┌──

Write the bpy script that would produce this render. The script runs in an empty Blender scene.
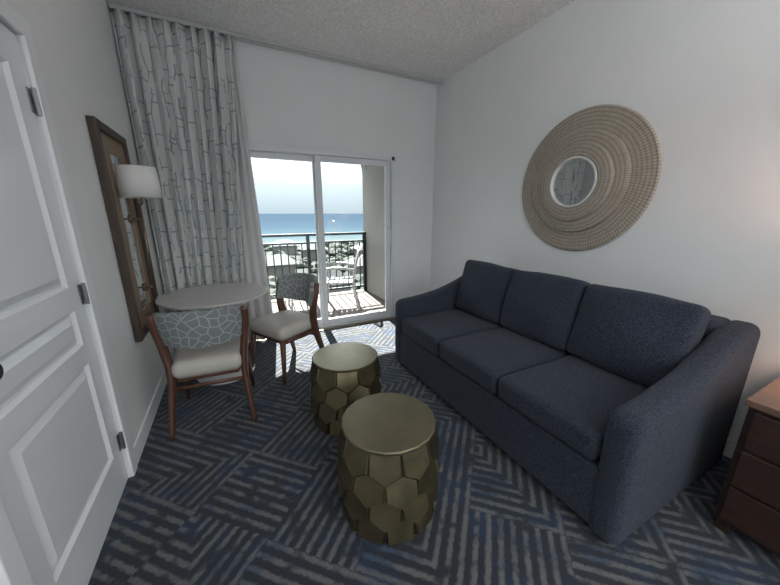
import bpy, bmesh, math, random
from mathutils import Vector, Matrix, noise
random.seed(4)
D=bpy.data; C=bpy.context
scene=C.scene
# ---------------------------------------------------------------- helpers
class NT:
    def __init__(s,name):
        s.m=D.materials.new(name); s.m.use_nodes=True; s.t=s.m.node_tree; s.n=s.t.nodes; s.l=s.t.links
        s.b=s.n['Principled BSDF']
    def node(s,typ,**kw):
        n=s.n.new(typ)
        for k,v in kw.items(): setattr(n,k,v)
        return n
    def math(s,op,a,b=None,c=None):
        n=s.n.new('ShaderNodeMath'); n.operation=op
        for i,v in enumerate((a,b,c)):
            if v is None: continue
            if isinstance(v,(int,float)): n.inputs[i].default_value=v
            else: s.l.new(v,n.inputs[i])
        return n.outputs[0]
    def mix(s,f,a,b):
        n=s.n.new('ShaderNodeMix'); n.data_type='RGBA'
        for sock,v in ((n.inputs[0],f),(n.inputs[6],a),(n.inputs[7],b)):
            if isinstance(v,(int,float)): sock.default_value=v
            elif isinstance(v,tuple): sock.default_value=(v[0],v[1],v[2],1)
            else: s.l.new(v,sock)
        return n.outputs[2]
    def noise(s,scale,detail=2,vec=None,rough=.5):
        n=s.n.new('ShaderNodeTexNoise'); n.inputs['Scale'].default_value=scale; n.inputs['Detail'].default_value=detail
        n.inputs['Roughness'].default_value=rough
        if vec is None: vec=s.obj()
        s.l.new(vec,n.inputs['Vector']); return n.outputs[0]
    def obj(s):
        if not hasattr(s,'_tc'): s._tc=s.n.new('ShaderNodeTexCoord')
        return s._tc.outputs['Object']
    def uv(s):
        s.obj(); return s._tc.outputs['UV']
    def scale(s,vec,sc):
        n=s.n.new('ShaderNodeMapping'); n.inputs['Scale'].default_value=sc; s.l.new(vec,n.inputs[0]); return n.outputs[0]
    def xyz(s,vec):
        n=s.n.new('ShaderNodeSeparateXYZ'); s.l.new(vec,n.inputs[0]); return n.outputs
    def comb(s,x,y,z=0):
        n=s.n.new('ShaderNodeCombineXYZ')
        for i,v in enumerate((x,y,z)):
            if isinstance(v,(int,float)): n.inputs[i].default_value=v
            else: s.l.new(v,n.inputs[i])
        return n.outputs[0]
    def bump(s,h,strength=.3,dist=.01):
        n=s.n.new('ShaderNodeBump'); n.inputs['Strength'].default_value=strength; n.inputs['Distance'].default_value=dist
        s.l.new(h,n.inputs['Height']); s.l.new(n.outputs[0],s.b.inputs['Normal'])
    def col(s,c):
        if isinstance(c,tuple): s.b.inputs['Base Color'].default_value=(*c[:3],1)
        else: s.l.new(c,s.b.inputs['Base Color'])
    def clamp(s,v): return s.math('MINIMUM',s.math('MAXIMUM',v,0),1)
def mat(name,c,rough=.6,metal=0,var=0,vs=20,bump=0,bs=200,stretch=None):
    t=NT(name); t.b.inputs['Roughness'].default_value=rough; t.b.inputs['Metallic'].default_value=metal
    v=t.obj()
    if stretch: v=t.scale(v,stretch)
    if var:
        f=t.noise(vs,4,v)
        f=t.math('MULTIPLY_ADD',f,3,-1); f=t.clamp(f)
        t.col(t.mix(f,tuple(x*(1-var) for x in c),tuple(min(1,x*(1+var)) for x in c)))
    else: t.col(tuple(c))
    if bump: t.bump(t.noise(bs,3,v),bump,.004)
    return t.m
def root(name,loc=(0,0,0),rz=0,local=False):
    e=D.objects.new(name,None); e.empty_display_size=.1; e.location=loc; e.rotation_euler[2]=rz
    C.collection.objects.link(e); e['local']=local; return e
def link(me,name,m,parent=None,smooth=False):
    o=D.objects.new(name,me); C.collection.objects.link(o)
    if m is not None:
        for mm in (m if isinstance(m,list) else [m]): me.materials.append(mm)
    if smooth:
        for p in me.polygons: p.use_smooth=True
    if parent:
        o.parent=parent
        if not parent['local']: o.matrix_parent_inverse=Matrix.Translation(-Vector(parent.location))
    return o
def frombm(bm,name,m,parent=None,smooth=False):
    bmesh.ops.recalc_face_normals(bm,faces=bm.faces)
    me=D.meshes.new(name); bm.to_mesh(me); bm.free(); return link(me,name,m,parent,smooth)
def addbox(bm,lo,hi,bev=0,seg=2):
    c=[(a+b)/2 for a,b in zip(lo,hi)]; s=[abs(b-a) for a,b in zip(lo,hi)]
    r=bmesh.ops.create_cube(bm,size=1,matrix=Matrix.Translation(c)@Matrix.Diagonal((*s,1)))
    if bev:
        es=set()
        for v in r['verts']: es.update(v.link_edges)
        bmesh.ops.bevel(bm,geom=list(es),offset=bev,segments=seg,profile=.5,affect='EDGES')
def boxes(name,lst,m,parent=None,bev=0):
    bm=bmesh.new()
    for lo,hi in lst: addbox(bm,lo,hi,bev)
    return frombm(bm,name,m,parent)
def addtube(bm,pts,rad,n=12,up=Vector((0,0,1)),cap=True):
    pts=[Vector(p) for p in pts]; rings=[]
    for i,p in enumerate(pts):
        d=(pts[min(i+1,len(pts)-1)]-pts[max(i-1,0)]).normalized()
        u=up if abs(d.dot(up))<.9 else Vector((1,0,0))
        if abs(d.z)>.7: u=Vector((1,0,0))
        a=(u-d*u.dot(d)).normalized(); b=d.cross(a)
        r=rad[i] if isinstance(rad,(list,tuple)) else rad
        ra,rb=r if isinstance(r,(list,tuple)) else (r,r)
        rings.append([bm.verts.new(p+a*ra*math.cos(2*math.pi*k/n)+b*rb*math.sin(2*math.pi*k/n)) for k in range(n)])
    for r0,r1 in zip(rings,rings[1:]):
        for k in range(n): bm.faces.new((r0[k],r0[(k+1)%n],r1[(k+1)%n],r1[k]))
    if cap: bm.faces.new(rings[0][::-1]); bm.faces.new(rings[-1])
def tube(name,pts,rad,m,parent=None,n=12,smooth=True):
    bm=bmesh.new(); addtube(bm,pts,rad,n); o=frombm(bm,name,m,parent,smooth)
    return o
def catmull(pts,k=5):
    P=[Vector(p) for p in pts]; out=[]
    for i in range(len(P)-1):
        p0=P[max(i-1,0)];p1=P[i];p2=P[i+1];p3=P[min(i+2,len(P)-1)]
        for j in range(k):
            t=j/k
            out.append(.5*((2*p1)+(-p0+p2)*t+(2*p0-5*p1+4*p2-p3)*t*t+(-p0+3*p1-3*p2+p3)*t**3))
    out.append(P[-1]); return out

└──

### GIVEN EXERCISE
Output an exact copy of the material, with the pictures removed.

### WRITTEN ANSWER
Write the bpy script that would produce this render. The script runs in an empty Blender scene.
import bpy, bmesh, math, random
from mathutils import Vector, Matrix, noise
random.seed(4)
D=bpy.data; C=bpy.context
scene=C.scene
# ---------------------------------------------------------------- helpers
class NT:
    def __init__(s,name):
        s.m=D.materials.new(name); s.m.use_nodes=True; s.t=s.m.node_tree; s.n=s.t.nodes; s.l=s.t.links
        s.b=s.n['Principled BSDF']
    def node(s,typ,**kw):
        n=s.n.new(typ)
        for k,v in kw.items(): setattr(n,k,v)
        return n
    def math(s,op,a,b=None,c=None):
        n=s.n.new('ShaderNodeMath'); n.operation=op
        for i,v in enumerate((a,b,c)):
            if v is None: continue
            if isinstance(v,(int,float)): n.inputs[i].default_value=v
            else: s.l.new(v,n.inputs[i])
        return n.outputs[0]
    def mix(s,f,a,b):
        n=s.n.new('ShaderNodeMix'); n.data_type='RGBA'
        for sock,v in ((n.inputs[0],f),(n.inputs[6],a),(n.inputs[7],b)):
            if isinstance(v,(int,float)): sock.default_value=v
            elif isinstance(v,tuple): sock.default_value=(v[0],v[1],v[2],1)
            else: s.l.new(v,sock)
        return n.outputs[2]
    def noise(s,scale,detail=2,vec=None,rough=.5):
        n=s.n.new('ShaderNodeTexNoise'); n.inputs['Scale'].default_value=scale; n.inputs['Detail'].default_value=detail
        n.inputs['Roughness'].default_value=rough
        if vec is None: vec=s.obj()
        s.l.new(vec,n.inputs['Vector']); return n.outputs[0]
    def obj(s):
        if not hasattr(s,'_tc'): s._tc=s.n.new('ShaderNodeTexCoord')
        return s._tc.outputs['Object']
    def uv(s):
        s.obj(); return s._tc.outputs['UV']
    def scale(s,vec,sc):
        n=s.n.new('ShaderNodeMapping'); n.inputs['Scale'].default_value=sc; s.l.new(vec,n.inputs[0]); return n.outputs[0]
    def xyz(s,vec):
        n=s.n.new('ShaderNodeSeparateXYZ'); s.l.new(vec,n.inputs[0]); return n.outputs
    def comb(s,x,y,z=0):
        n=s.n.new('ShaderNodeCombineXYZ')
        for i,v in enumerate((x,y,z)):
            if isinstance(v,(int,float)): n.inputs[i].default_value=v
            else: s.l.new(v,n.inputs[i])
        return n.outputs[0]
    def bump(s,h,strength=.3,dist=.01):
        n=s.n.new('ShaderNodeBump'); n.inputs['Strength'].default_value=strength; n.inputs['Distance'].default_value=dist
        s.l.new(h,n.inputs['Height']); s.l.new(n.outputs[0],s.b.inputs['Normal'])
    def col(s,c):
        if isinstance(c,tuple): s.b.inputs['Base Color'].default_value=(*c[:3],1)
        else: s.l.new(c,s.b.inputs['Base Color'])
    def clamp(s,v): return s.math('MINIMUM',s.math('MAXIMUM',v,0),1)
def mat(name,c,rough=.6,metal=0,var=0,vs=20,bump=0,bs=200,stretch=None):
    t=NT(name); t.b.inputs['Roughness'].default_value=rough; t.b.inputs['Metallic'].default_value=metal
    v=t.obj()
    if stretch: v=t.scale(v,stretch)
    if var:
        f=t.noise(vs,4,v)
        f=t.math('MULTIPLY_ADD',f,3,-1); f=t.clamp(f)
        t.col(t.mix(f,tuple(x*(1-var) for x in c),tuple(min(1,x*(1+var)) for x in c)))
    else: t.col(tuple(c))
    if bump: t.bump(t.noise(bs,3,v),bump,.004)
    return t.m
def root(name,loc=(0,0,0),rz=0,local=False):
    e=D.objects.new(name,None); e.empty_display_size=.1; e.location=loc; e.rotation_euler[2]=rz
    C.collection.objects.link(e); e['local']=local; return e
def link(me,name,m,parent=None,smooth=False):
    o=D.objects.new(name,me); C.collection.objects.link(o)
    if m is not None:
        for mm in (m if isinstance(m,list) else [m]): me.materials.append(mm)
    if smooth:
        for p in me.polygons: p.use_smooth=True
    if parent:
        o.parent=parent
        if not parent['local']: o.matrix_parent_inverse=Matrix.Translation(-Vector(parent.location))
    return o
def frombm(bm,name,m,parent=None,smooth=False):
    bmesh.ops.recalc_face_normals(bm,faces=bm.faces)
    me=D.meshes.new(name); bm.to_mesh(me); bm.free(); return link(me,name,m,parent,smooth)
def addbox(bm,lo,hi,bev=0,seg=2):
    c=[(a+b)/2 for a,b in zip(lo,hi)]; s=[abs(b-a) for a,b in zip(lo,hi)]
    r=bmesh.ops.create_cube(bm,size=1,matrix=Matrix.Translation(c)@Matrix.Diagonal((*s,1)))
    if bev:
        es=set()
        for v in r['verts']: es.update(v.link_edges)
        bmesh.ops.bevel(bm,geom=list(es),offset=bev,segments=seg,profile=.5,affect='EDGES')
def boxes(name,lst,m,parent=None,bev=0):
    bm=bmesh.new()
    for lo,hi in lst: addbox(bm,lo,hi,bev)
    return frombm(bm,name,m,parent)
def addtube(bm,pts,rad,n=12,up=Vector((0,0,1)),cap=True):
    pts=[Vector(p) for p in pts]; rings=[]
    for i,p in enumerate(pts):
        d=(pts[min(i+1,len(pts)-1)]-pts[max(i-1,0)]).normalized()
        u=up if abs(d.dot(up))<.9 else Vector((1,0,0))
        if abs(d.z)>.7: u=Vector((1,0,0))
        a=(u-d*u.dot(d)).normalized(); b=d.cross(a)
        r=rad[i] if isinstance(rad,(list,tuple)) else rad
        ra,rb=r if isinstance(r,(list,tuple)) else (r,r)
        rings.append([bm.verts.new(p+a*ra*math.cos(2*math.pi*k/n)+b*rb*math.sin(2*math.pi*k/n)) for k in range(n)])
    for r0,r1 in zip(rings,rings[1:]):
        for k in range(n): bm.faces.new((r0[k],r0[(k+1)%n],r1[(k+1)%n],r1[k]))
    if cap: bm.faces.new(rings[0][::-1]); bm.faces.new(rings[-1])
def tube(name,pts,rad,m,parent=None,n=12,smooth=True):
    bm=bmesh.new(); addtube(bm,pts,rad,n); o=frombm(bm,name,m,parent,smooth)
    return o
def catmull(pts,k=5):
    P=[Vector(p) for p in pts]; out=[]
    for i in range(len(P)-1):
        p0=P[max(i-1,0)];p1=P[i];p2=P[i+1];p3=P[min(i+2,len(P)-1)]
        for j in range(k):
            t=j/k
            out.append(.5*((2*p1)+(-p0+p2)*t+(2*p0-5*p1+4*p2-p3)*t*t+(-p0+3*p1-3*p2+p3)*t**3))
    out.append(P[-1]); return out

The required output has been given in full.